Le started building his career in the Public Security Bureau in Jiangxi province in early 1980s. In 1994 he was assigned to oversee the National Security Department in Jiangxi province.  His first connection with Tibet started in 2004, when he was transferred to the TAR as deputy head of the Regional National Security Department that oversees the hostile foreign intelligence. Within a short time, he was promoted to the head of the same department. He has a strong educational background. He is one among very few in the high-ranking leaders who has achieved a PhD degree.

Apart from his outstanding educational qualifications, Le has more than 20 years of experience in regional and national security issues. This could be a reason behind Le’s transfer to sensitive Tibet. However, his arrest is more likely linked to factional politics.

According to Boxun, the Chinese website, which operates from the US, reveals some secret of Le’s quick promotion. The website noted that former vice president Zeng Qinghong, helped Le Dake, to get quick and high promotion. This writer thinks that Le’s downfall is not merely a case of corruption. There are several possible reasons behind this assumption. Firstly, Tibet is not materially developed like other coastal provincial cities of China, so there is very little possibility that Le had accumulated enormous wealth in Tibet by using his official position. Secondly, if Le’s promotion is linked to his connection with Zeng, the guesswork could very likely end with internal power politics.

The story becomes even more interesting after learning the covert relationship between these “tigers”. Zhou Yongkang and Bo Xilai, the two disgraced top leaders of the Communist Party, had strong connection with Jiang Zemin’s faction. At one point, the duo threatened Xi Jinping’s leadership.

Apparently, Xu Caiho, former vice chairman of the powerful Central Military Commission and Ling Jihua, former director of the United Front Work Department, were both had strong connection with Jiang and Zhou respectively.

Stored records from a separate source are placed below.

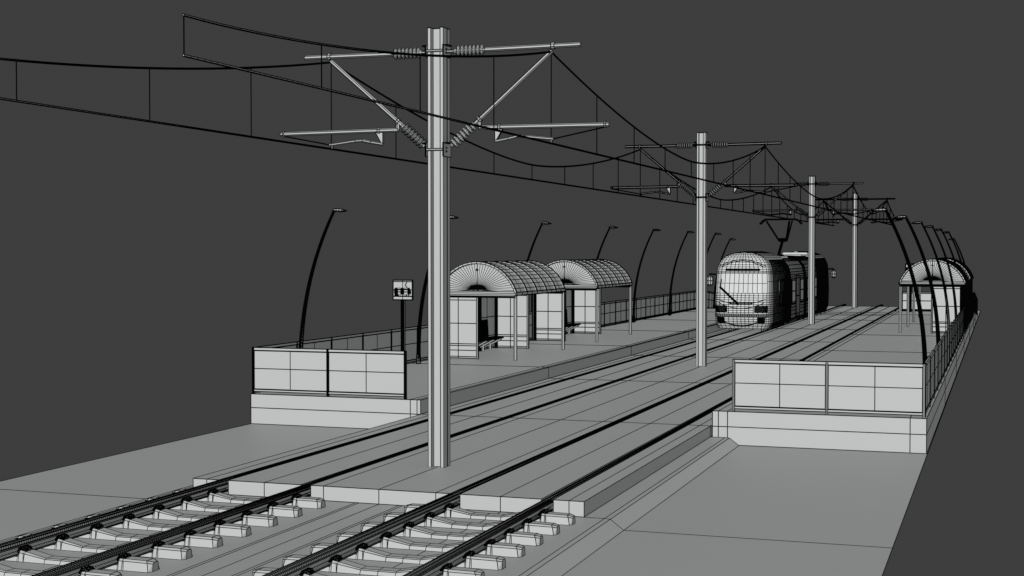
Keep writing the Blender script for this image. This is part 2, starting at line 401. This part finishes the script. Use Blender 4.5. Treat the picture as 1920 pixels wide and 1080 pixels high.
# ------------------------------------------------------------------ catenary masts
def insulator(m, p, q, r=.10, n=7, seg=10):
    p = Vector(p); q = Vector(q); pts = []; R = []
    pts.append(p); R.append(.035)
    for i in range(n):
        for f, rr in ((.18, .045), (.5, r), (.62, r), (.95, .045)):
            pts.append(p.lerp(q, .06 + .88 * (i + f) / n)); R.append(rr)
    pts.append(q); R.append(.035)
    m.tube(pts, R, seg, sc_=.55)
def mast(y, label):
    org = (CX, y, 0); t = thing('catenary_mast', label, 'catenary mast', org, 'catenary masts between the two tracks')
    H = 7.71; m = MB(org); fa = 1.0 if y < 40 else (1.25 if y < 60 else .85); ls = .72 if y < 40 else .55
    w_, d_, ft, wt = .145, .155, .055, .03
    P = [(-w_, -d_), (-w_ + ft, -d_), (-w_ + ft, -wt), (w_ - ft, -wt), (w_ - ft, -d_), (w_, -d_), (w_, d_), (w_ - ft, d_), (w_ - ft, wt), (-w_ + ft, wt), (-w_ + ft, d_), (-w_, d_)]
    m.grid([[(x, yy, 0) for x, yy in P], [(x, yy, H) for x, yy in P]], closed=True, sc_=ls)
    m.line((w_ + .001, .02, 0), (w_ + .001, .02, H), 1.6 if y < 40 else .8)
    m.line((.035, -wt - .001, 0), (.035, -wt - .001, H), ls)
    m.box((-w_, -d_, H - .004), (-w_ + ft, d_, H)); m.box((w_ - ft, -d_, H - .004), (w_, d_, H)); m.box((-w_ + ft, -wt, H - .004), (w_ - ft, wt, H))
    m.build('pole', t)
    yc = -.02
    for zc, hh in ((7.3, .1), (5.58, .12)):
        m = MB(org)
        m.box((w_ + .012, -.21, zc - hh), (w_ + .028, .13, zc + hh)); m.box((-w_ - .028, -.21, zc - hh), (-w_ - .012, .13, zc + hh))
        m.box((-w_ - .10, -.17, zc + hh - .012), (-w_ - .03, 0, zc + hh)); m.box((w_ + .03, -.17, zc + hh - .012), (w_ + .10, 0, zc + hh))
        m.tube([(-w_ - .012, -.19, zc), (w_ + .012, -.19, zc)], .022, 6, sc_=.7)
        for dz in (-.03, .03): m.tube([(w_ + .028, -.1, zc + dz), (w_ + .045, -.1, zc + dz)], .014, 6)
        m.build('clamp', t)
    for s_ in (-1, 1):
        m = MB(org); m.tube([(s_ * .80, yc, 7.3), (s_ * 2.60, yc, 7.31)], .038, 6, sc_=.8 * fa)
        m.tube([(s_ * 2.08, yc, 7.31), (s_ * 2.14, yc, 7.31)], .055, 8); m.build('top_arm', t)
        i_ = MB(org); i_.tube([(s_ * .16, yc, 7.3), (s_ * .33, yc, 7.3)], .03, 6); insulator(i_, (s_ * .3, yc, 7.3), (s_ * .88, yc, 7.3)); i_.build('insulator', t)
        a = Vector((s_ * 2.09, yc, 7.23)); b = Vector((s_ * .22, yc, 5.63)); u = (b - a)
        m = MB(org); m.tube([a, a + u * .76], .034, 6, sc_=.75 * fa); m.tube([a + u * .695, a + u * .715], .05, 8); m.build('strut', t)
        i_ = MB(org); insulator(i_, a + u * .75, a + u * .985); i_.build('insulator', t)
        m = MB(org)
        k = a + u * .705
        m.tube([k, (k.x, yc, 5.955)], .03, 6, sc_=.7); m.tube([(k.x - s_ * .01, yc, 5.955), (s_ * 3.1, yc, 5.94)], .036, 6, sc_=.8 * fa); m.tube([(s_ * 3.02, yc, 5.94), (s_ * 3.05, yc, 5.94)], .05, 8)
        m.tube([(s_ * 1.12, yc, 5.95), (s_ * 1.16, yc, 5.95)], .05, 8)
        m.build('registration_arm', t)
        m = MB(org)
        m.face([(s_ * 1.20, yc - .02, 5.92), (s_ * 1.06, yc - .02, 5.92), (s_ * 1.06, yc - .02, 5.73), (s_ * 1.09, yc - .02, 5.73)])
        m.face([(s_ * 1.09, yc + .02, 5.73), (s_ * 1.06, yc + .02, 5.73), (s_ * 1.06, yc + .02, 5.92), (s_ * 1.20, yc + .02, 5.92)])
        for p1, p2 in (((1.20, 5.92), (1.06, 5.92)), ((1.06, 5.92), (1.06, 5.73)), ((1.09, 5.73), (1.20, 5.92))):
            m.face([(s_ * p1[0], yc - .02, p1[1]), (s_ * p2[0], yc - .02, p2[1]), (s_ * p2[0], yc + .02, p2[1]), (s_ * p1[0], yc + .02, p1[1])])
        m.build('drop_bracket', t)
        m = MB(org); m.tube([(s_ * 1.06, yc, 5.71), (s_ * 1.3, yc, 5.75), (s_ * 1.46, yc, 5.785), (s_ * 1.6, yc, 5.78), (s_ * 2.12, yc, 5.72)], .024, 6, sc_=.7)
        m.tube([(s_ * 3.03, yc, 5.90), (s_ * 2.12, yc, 5.725)], .006, 4); m.tube([(s_ * 2.07, yc, 5.72), (s_ * 2.07, yc, 5.65)], .02, 6)
        m.build('steady_arm', t)
MY = [23.28, 46.45, 75.1, 97.9]
for i, y in enumerate(MY):
    mast(y, ['tall steel mast with double cantilever, nearest the camera', 'tall steel mast with double cantilever just in front of the tram',
             'tall steel mast standing beside the rear half of the tram', 'tall steel mast, farthest from the camera near the end of the slab'][i])

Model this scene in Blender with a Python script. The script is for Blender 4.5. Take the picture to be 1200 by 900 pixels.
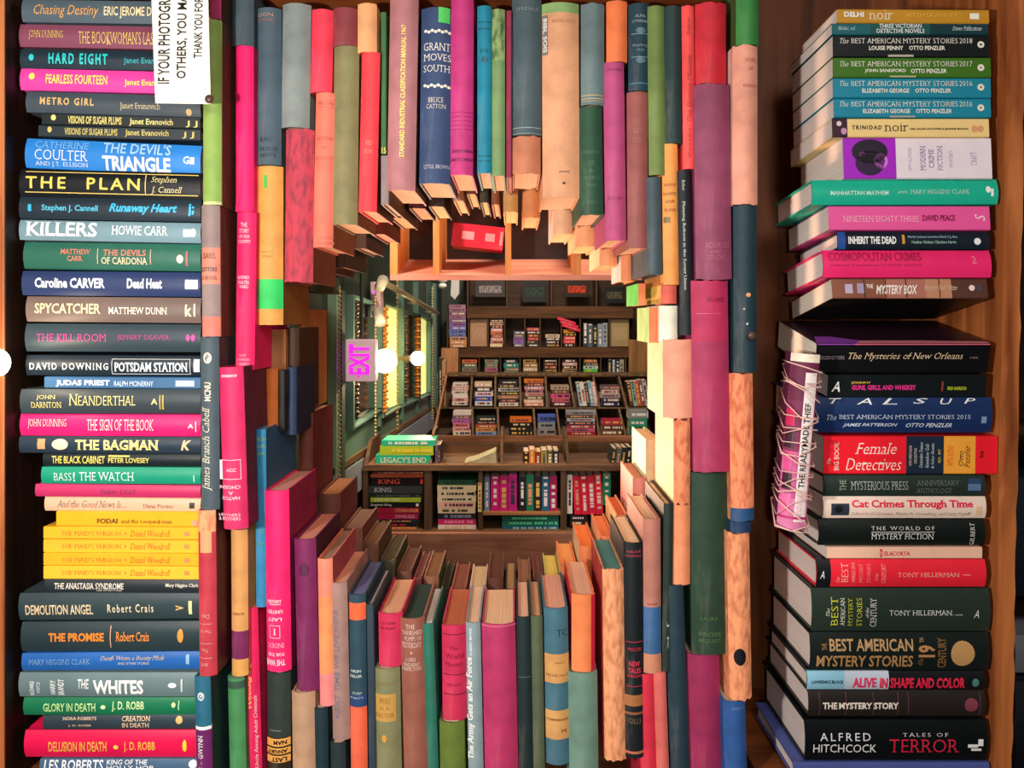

In the process, many “flies”, lower ranking officials, were caught having connection with Zhou, when he was in Sichuan and oil sector.

To this writer, the more fundamental reason lies with Le’s involvement in security and intelligence issues. The arrest of country’s top spy chiefs, including Ma Jian, Liang Ke, Su Rong, and the latest in number Le, reflects discontentment of higher authorities in Beijing over the lack of loyalty from national security agencies. The South China Morning Post, Hong Kong based English language newspaper, reported that Beijing’s concern were further revealed when Xi summoned a meeting of several top national security chiefs in Beijing to demand unswerving loyalty from state security agencies.

The anti-graft watchdog’s decision to go after “tigers” in Tibet signals further crackdown on corruption and enlarge the scope of anti-corruption campaign to Tibet. The larger picture still remains unclear to many when it comes to Xi’s true intention behind the anti-corruption campaign.


Tenzin Tseten  is a research fellow at the Tibet Policy Institute. Views expressed here do not necessarily reflect those of the Tibet Policy Institute.